Living with a dream gives life a greater purpose. When the mind posses a dream, there are many possibilities that present themselves to us that make us want to achieve our dream. Whether the dream is to become a doctor or the president or a rock star, dreams are personal.
In "A Raisin in the Sun", everyone in the family has some kind of dream they want to pursue. Walter dreams of investing in a liquor store while Mama wants to live in a nice house and tend to a garden of her own. Dreams create a better place for them to think. They can escape the little house that they live in and become lost in their world of dreams. We see when Mama talks about her dream of buying a house with her husband back when they were younger, her voice becomes airy and out of this world because she is in that state of mind where her dreams become her reality. Walter, he has the strongest dream but most dangerous dream because his relies on money. He wants to invest in a business with the hopes of striking it rich. He becomes greedy over money that isn't his to spend. Why? Because he yearns for his dream to become his reality.
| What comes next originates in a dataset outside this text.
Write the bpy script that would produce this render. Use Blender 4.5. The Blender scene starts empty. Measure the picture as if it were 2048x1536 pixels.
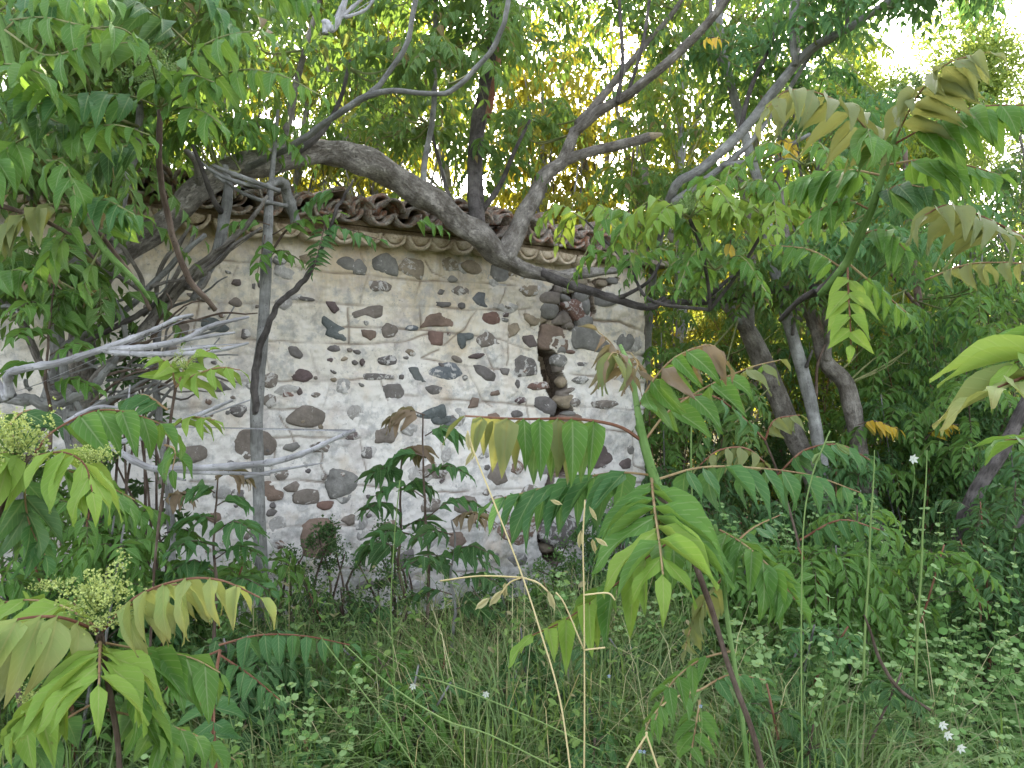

Reading the poem "Harlem" by Langston Hughes is closely connected to this play and specifically Walter's Dream. It emphasizes that a dream can shrivel up and die away or BLOW UP in your face, and just like that, your dream is gone. It shows us that it's painful to watch all of the hard thought and strive put into reaching the dream, die as fast as it came.
Now I'm not discouraging you to dream... and neither is Lorraine Hansberry or Langston Hughes...
Dreaming is beautiful because there is always a possibility of it becoming reality.